+++ Records shown

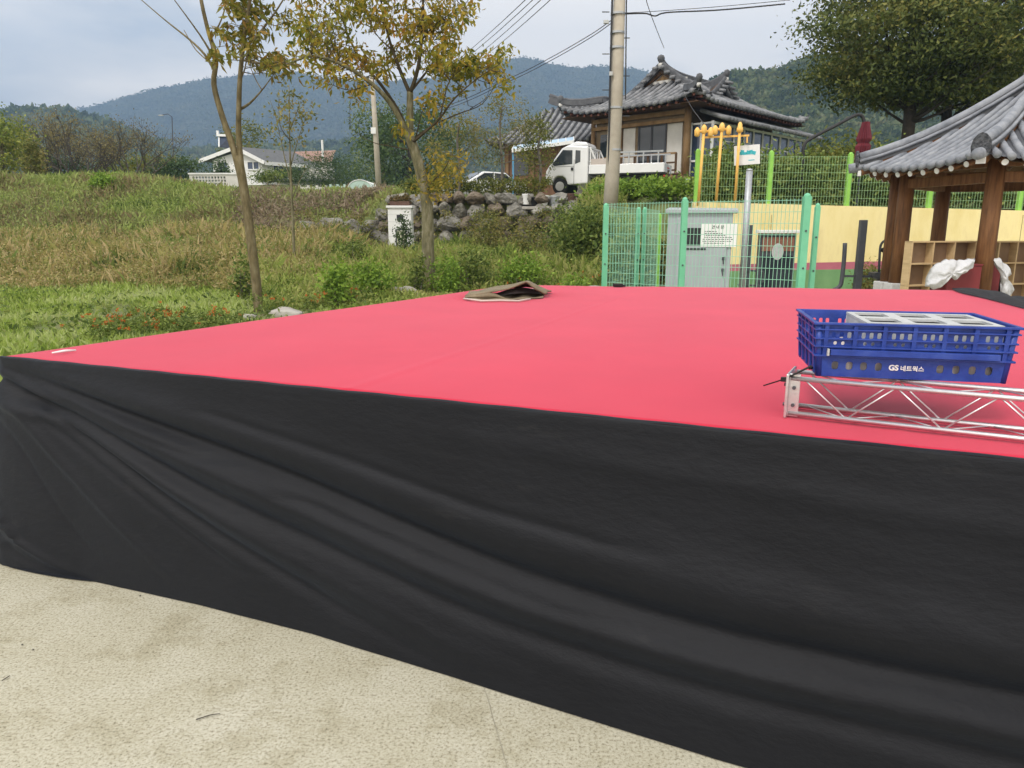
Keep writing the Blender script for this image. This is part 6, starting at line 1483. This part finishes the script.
mb = MB(); q = at(548,207,30.0); mb.prism([(-4.6,29.62,2.68),(2.75,29.62,2.68),(2.75,30.4,2.68),(-4.6,30.4,2.68)],(0,0,0),(0,0,.0))
mb = MB(); z_ = at(545,206.5,29.9).z; mb.box((1.65,29.95,z_-.06),(2.5,.55,.115)); o = build(mb, 'coping_slab', m_rock_pale, bevel=.02, org=(1.65,29.95,z_-.1)); tag(o, 'flat stone slab under the buckets on top of the boulder wall', 'stone slab')

# ------------------------------------------------------------------ poles and wires
Yk = 24.0; q = at(612,182,Yk); pt = at(620,-60,Yk); g = gz(q.x,Yk)
pl = thing('utility_pole', 'tall thick concrete utility pole in front of the truck', 'utility pole', (q.x,Yk,g))
mb = MB(); top = Vector((at(619,0,Yk).x+.02, Yk, 9.6)); mb.tube([(q.x-.05,Yk,g-.2),(q.x,Yk,3.1),(q.x+.06,Yk,5.5),top], [.235,.225,.20,.165], 20); build(mb, 'shaft', m_cpole, pl, smooth=True)
mb = MB()
for y in (14, 33, 48, 108, 150):
    c = at(616,y,Yk); mb.lathe([(.222,-.03),(.222,.03)], (top.x*.5+q.x*.5+.0,Yk,c.z), 20)
build(mb, 'steel_band', m_galv, pl, split=True)
mb = MB()
for i, y in enumerate((12, 38, 54, 76, 90, 116)):
    c = at(616,y,Yk); s_ = 1 if i % 2 else -1; mb.bar((c.x+s_*.2,Yk,c.z),(c.x+s_*.42,Yk,c.z),.025)
build(mb, 'step_bolt', m_grey_steel, pl, split=True)
mb = MB(); mb.tube([(at(608,180,Yk).x,Yk-.12,at(608,185,Yk).z), (at(609,100,Yk).x,Yk-.14,at(609,100,Yk).z), (at(612,-10,Yk).x,Yk-.12,at(612,-10,Yk).z)], .03, 6); mb.tube([(at(625,100,Yk).x,Yk-.1,at(625,100,Yk).z),(at(626,-10,Yk).x,Yk-.1,at(626,-10,Yk).z)], .02, 6); build(mb, 'conduit', m_cable, pl, split=True)
mb = MB(); c = at(609,22,Yk); mb.box(c+Vector((-.1,-.12,-.03)),(.16,.1,.1)); c = at(610,75,Yk); mb.box(c+Vector((0,-.2,0)),(.1,.06,.12)); build(mb, 'insulator', m_greypl, pl, bevel=.01, split=True)
def wire(name, label, pts, r_=.016, group=None, mat=m_cable):
    mb = MB(); mb.tube(smooth_path(pts, 8), r_, 5); o = build(mb, name, mat, org=pts[0]); return tag(o, label, 'cable', group)
def sagline(a, b_, sag, n=7): 
    a, b_ = Vector(a), Vector(b_); return [a.lerp(b_, i/(n-1)) - Vector((0,0,sag*4*(i/(n-1))*(1-i/(n-1)))) for i in range(n)]
# distant pole first, wires run to it
Yd = 47.0; q = at(379,186,Yd); g = gz(q.x,Yd); tp2 = at(371,60,Yd)
p2 = thing('far_utility_pole', 'slim leaning concrete utility pole with a white plate left of the golden tree', 'utility pole', (q.x,Yd,g))
mb = MB(); mb.tube([(q.x,Yd,g-.1), at(376,140,Yd), tp2], [.19,.165,.12], 14); build(mb, 'shaft', m_cpole, p2, smooth=True)
mb = MB(); c = at(374,131,Yd); mb.box(c+Vector((0,-.22,0)),(.30,.03,.36)); build(mb, 'plate', m_white, p2)
mb = MB(); c = at(372,66,Yd); mb.bar(c+Vector((-.7,-.1,0)), c+Vector((.7,-.1,0)), .08); build(mb, 'crossarm', m_grey_steel, p2)
for k, (ya, yb, lb) in enumerate(((19,96,'upper dark cable running down left from the thick concrete pole'),(22,99,'lower dark cable paired under the upper one left of the thick pole'))):
    wire('overhead_cable', lb, [at(613,ya,24), at(590,ya+16,25.5), at(550,ya+39,28), at(510,ya+59,31), at(440,ya+88,36), at(376,yb+14,46)], .013, 'cables from the thick pole')
for k, (x0_, x1_) in enumerate(((530,466),(538,472),(546,480),(556,488))):
    lb = ('leftmost','second from left','third from left','rightmost')[k]+' of four parallel power lines crossing the sky right of the golden tree'
    wire('power_line', lb, sagline(at(x0_+18,-22,30), at(x1_-6,58,60), .1), .018, 'parallel power lines')
wire('overhead_cable', 'thick bundled cable running right from the concrete pole to the dark tree', [at(623,14,24), at(645,13.5,24.2), at(655,16,24.2), at(668,12.5,24.3), at(720,10,24.6), at(785,4,25)], .022, 'cables right of the thick pole')
wire('overhead_cable', 'thin cable just above the bundled cable right of the concrete pole', [at(624,13,24), at(660,11,24.2), at(720,6.5,24.6), at(790,0,25)], .009, 'cables right of the thick pole')
wire('drop_cable', 'thin cable dropping onto the tiled roof peak', [at(641,-20,26), at(650,12,30), at(664,48,37.9)], .014)
wire('drop_cable', 'thin cable slanting from the roof corner to the yellow pipes', [at(683,92,33), at(692,108,28), at(704,124,18)], .010)
q = at(173,178,95); tl = thing('street_lamp', 'thin far street lamp standing before the left mountain foot', 'street lamp', (q.x,95,gz(q.x,95)))
mb = MB(); mb.tube([(q.x,95,gz(q.x,95)-.1), at(172,117,95)], .055, 8); build(mb, 'pole', m_grey_steel, tl)
mb = MB(); mb.tube([at(172,117,95), at(168,114,95), at(161,115,95)], .04, 6); build(mb, 'lamp_arm', m_grey_steel, tl)
mb = MB(); mb.box(at(161,115.4,95), (.6,.25,.1)); build(mb, 'lamp_head', m_greypl, tl, bevel=.03)

# ------------------------------------------------------------------ white house far left
Yh = 76.0; gA = at(206,161,Yh); wz = gz(gA.x, Yh)
wh_ = thing('white_house', 'white house with low gable roof and dark tiles beyond the field', 'house', (gA.x+3.5,Yh,wz))
d1 = Vector((.97,-.1,0)).normalized(); d2 = Vector((.62,.78,0)).normalized()
zE_, zP = at(203,161,Yh).z, at(244,150,Yh).z+.1
W1 = (at(266,160,Yh).x-gA.x)/d1.x; L2 = 5.6
def wp(u, w2, z): q = Vector((gA.x,Yh,0))+d1*u+d2*w2; return Vector((q.x,q.y,z))
mb = MB(); pk = W1*.62
for a_, z_ in (): pass
poly = [wp(.7,0,wz-.3), wp(W1-.25,0,wz-.3), wp(W1-.25,0,zE_-.05), wp(pk,0,zP-.2), wp(.7,0,zE_+.1)]
mb.prism(poly, (0,0,0), tuple(d2*L2)); build(mb, 'wall', m_white, wh_)
mb = MB()
for (u0, z0, u1, z1) in ((-.1,zE_-.12,pk,zP), (pk,zP,W1+.55,zE_-.30)):
    mb.hexa([wp(u0,-.6,z0), wp(u1,-.6,z1), wp(u1,L2+.5,z1), wp(u0,L2+.5,z0), wp(u0,-.6,z0+.16), wp(u1,-.6,z1+.16), wp(u1,L2+.5,z1+.16), wp(u0,L2+.5,z0+.16)])
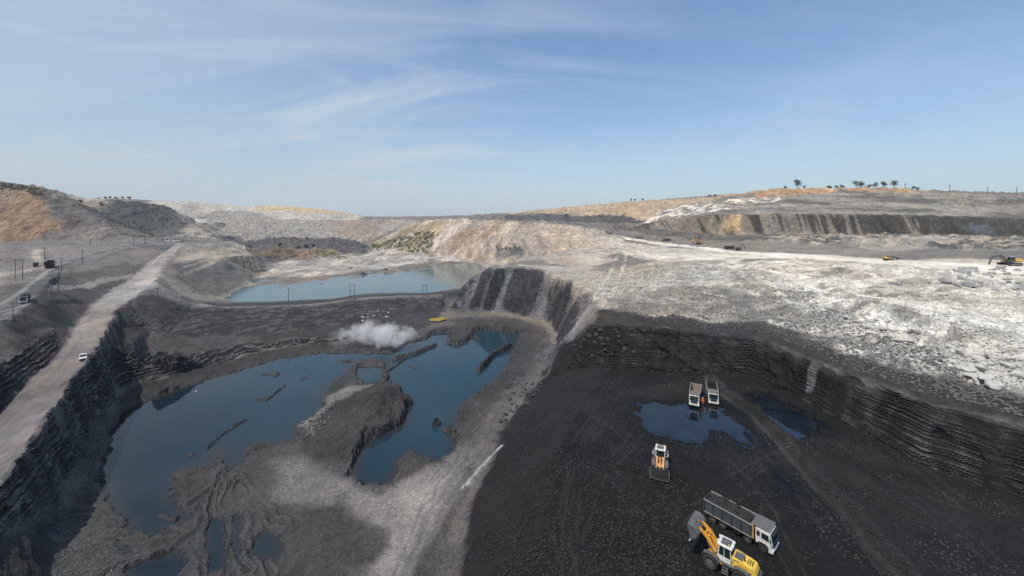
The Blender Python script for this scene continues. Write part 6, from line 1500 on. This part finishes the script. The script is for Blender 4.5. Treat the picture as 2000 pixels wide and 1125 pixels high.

++++++

Work instructions
Repeat every record precisely. Any picture among them stays out of the copy.

Expected answer
Keep writing the Blender script for this image. This is part 6, starting at line 1483. This part finishes the script.
mb = MB(); q = at(548,207,30.0); mb.prism([(-4.6,29.62,2.68),(2.75,29.62,2.68),(2.75,30.4,2.68),(-4.6,30.4,2.68)],(0,0,0),(0,0,.0))
mb = MB(); z_ = at(545,206.5,29.9).z; mb.box((1.65,29.95,z_-.06),(2.5,.55,.115)); o = build(mb, 'coping_slab', m_rock_pale, bevel=.02, org=(1.65,29.95,z_-.1)); tag(o, 'flat stone slab under the buckets on top of the boulder wall', 'stone slab')

# ------------------------------------------------------------------ poles and wires
Yk = 24.0; q = at(612,182,Yk); pt = at(620,-60,Yk); g = gz(q.x,Yk)
pl = thing('utility_pole', 'tall thick concrete utility pole in front of the truck', 'utility pole', (q.x,Yk,g))
mb = MB(); top = Vector((at(619,0,Yk).x+.02, Yk, 9.6)); mb.tube([(q.x-.05,Yk,g-.2),(q.x,Yk,3.1),(q.x+.06,Yk,5.5),top], [.235,.225,.20,.165], 20); build(mb, 'shaft', m_cpole, pl, smooth=True)
mb = MB()
for y in (14, 33, 48, 108, 150):
    c = at(616,y,Yk); mb.lathe([(.222,-.03),(.222,.03)], (top.x*.5+q.x*.5+.0,Yk,c.z), 20)
build(mb, 'steel_band', m_galv, pl, split=True)
mb = MB()
for i, y in enumerate((12, 38, 54, 76, 90, 116)):
    c = at(616,y,Yk); s_ = 1 if i % 2 else -1; mb.bar((c.x+s_*.2,Yk,c.z),(c.x+s_*.42,Yk,c.z),.025)
build(mb, 'step_bolt', m_grey_steel, pl, split=True)
mb = MB(); mb.tube([(at(608,180,Yk).x,Yk-.12,at(608,185,Yk).z), (at(609,100,Yk).x,Yk-.14,at(609,100,Yk).z), (at(612,-10,Yk).x,Yk-.12,at(612,-10,Yk).z)], .03, 6); mb.tube([(at(625,100,Yk).x,Yk-.1,at(625,100,Yk).z),(at(626,-10,Yk).x,Yk-.1,at(626,-10,Yk).z)], .02, 6); build(mb, 'conduit', m_cable, pl, split=True)
mb = MB(); c = at(609,22,Yk); mb.box(c+Vector((-.1,-.12,-.03)),(.16,.1,.1)); c = at(610,75,Yk); mb.box(c+Vector((0,-.2,0)),(.1,.06,.12)); build(mb, 'insulator', m_greypl, pl, bevel=.01, split=True)
def wire(name, label, pts, r_=.016, group=None, mat=m_cable):
    mb = MB(); mb.tube(smooth_path(pts, 8), r_, 5); o = build(mb, name, mat, org=pts[0]); return tag(o, label, 'cable', group)
def sagline(a, b_, sag, n=7): 
    a, b_ = Vector(a), Vector(b_); return [a.lerp(b_, i/(n-1)) - Vector((0,0,sag*4*(i/(n-1))*(1-i/(n-1)))) for i in range(n)]
# distant pole first, wires run to it
Yd = 47.0; q = at(379,186,Yd); g = gz(q.x,Yd); tp2 = at(371,60,Yd)
p2 = thing('far_utility_pole', 'slim leaning concrete utility pole with a white plate left of the golden tree', 'utility pole', (q.x,Yd,g))
mb = MB(); mb.tube([(q.x,Yd,g-.1), at(376,140,Yd), tp2], [.19,.165,.12], 14); build(mb, 'shaft', m_cpole, p2, smooth=True)
mb = MB(); c = at(374,131,Yd); mb.box(c+Vector((0,-.22,0)),(.30,.03,.36)); build(mb, 'plate', m_white, p2)
mb = MB(); c = at(372,66,Yd); mb.bar(c+Vector((-.7,-.1,0)), c+Vector((.7,-.1,0)), .08); build(mb, 'crossarm', m_grey_steel, p2)
for k, (ya, yb, lb) in enumerate(((19,96,'upper dark cable running down left from the thick concrete pole'),(22,99,'lower dark cable paired under the upper one left of the thick pole'))):
    wire('overhead_cable', lb, [at(613,ya,24), at(590,ya+16,25.5), at(550,ya+39,28), at(510,ya+59,31), at(440,ya+88,36), at(376,yb+14,46)], .013, 'cables from the thick pole')
for k, (x0_, x1_) in enumerate(((530,466),(538,472),(546,480),(556,488))):
    lb = ('leftmost','second from left','third from left','rightmost')[k]+' of four parallel power lines crossing the sky right of the golden tree'
    wire('power_line', lb, sagline(at(x0_+18,-22,30), at(x1_-6,58,60), .1), .018, 'parallel power lines')
wire('overhead_cable', 'thick bundled cable running right from the concrete pole to the dark tree', [at(623,14,24), at(645,13.5,24.2), at(655,16,24.2), at(668,12.5,24.3), at(720,10,24.6), at(785,4,25)], .022, 'cables right of the thick pole')
wire('overhead_cable', 'thin cable just above the bundled cable right of the concrete pole', [at(624,13,24), at(660,11,24.2), at(720,6.5,24.6), at(790,0,25)], .009, 'cables right of the thick pole')
wire('drop_cable', 'thin cable dropping onto the tiled roof peak', [at(641,-20,26), at(650,12,30), at(664,48,37.9)], .014)
wire('drop_cable', 'thin cable slanting from the roof corner to the yellow pipes', [at(683,92,33), at(692,108,28), at(704,124,18)], .010)
q = at(173,178,95); tl = thing('street_lamp', 'thin far street lamp standing before the left mountain foot', 'street lamp', (q.x,95,gz(q.x,95)))
mb = MB(); mb.tube([(q.x,95,gz(q.x,95)-.1), at(172,117,95)], .055, 8); build(mb, 'pole', m_grey_steel, tl)
mb = MB(); mb.tube([at(172,117,95), at(168,114,95), at(161,115,95)], .04, 6); build(mb, 'lamp_arm', m_grey_steel, tl)
mb = MB(); mb.box(at(161,115.4,95), (.6,.25,.1)); build(mb, 'lamp_head', m_greypl, tl, bevel=.03)

# ------------------------------------------------------------------ white house far left
Yh = 76.0; gA = at(206,161,Yh); wz = gz(gA.x, Yh)
wh_ = thing('white_house', 'white house with low gable roof and dark tiles beyond the field', 'house', (gA.x+3.5,Yh,wz))
d1 = Vector((.97,-.1,0)).normalized(); d2 = Vector((.62,.78,0)).normalized()
zE_, zP = at(203,161,Yh).z, at(244,150,Yh).z+.1
W1 = (at(266,160,Yh).x-gA.x)/d1.x; L2 = 5.6
def wp(u, w2, z): q = Vector((gA.x,Yh,0))+d1*u+d2*w2; return Vector((q.x,q.y,z))
mb = MB(); pk = W1*.62
for a_, z_ in (): pass
poly = [wp(.7,0,wz-.3), wp(W1-.25,0,wz-.3), wp(W1-.25,0,zE_-.05), wp(pk,0,zP-.2), wp(.7,0,zE_+.1)]
mb.prism(poly, (0,0,0), tuple(d2*L2)); build(mb, 'wall', m_white, wh_)
mb = MB()
for (u0, z0, u1, z1) in ((-.1,zE_-.12,pk,zP), (pk,zP,W1+.55,zE_-.30)):
    mb.hexa([wp(u0,-.6,z0), wp(u1,-.6,z1), wp(u1,L2+.5,z1), wp(u0,L2+.5,z0), wp(u0,-.6,z0+.16), wp(u1,-.6,z1+.16), wp(u1,L2+.5,z1+.16), wp(u0,L2+.5,z0+.16)])
The Blender Python script for this scene continues. Write part 6, from line 1500 on. This part finishes the script. The script is for Blender 4.5. Treat the picture as 2000 pixels wide and 1125 pixels high.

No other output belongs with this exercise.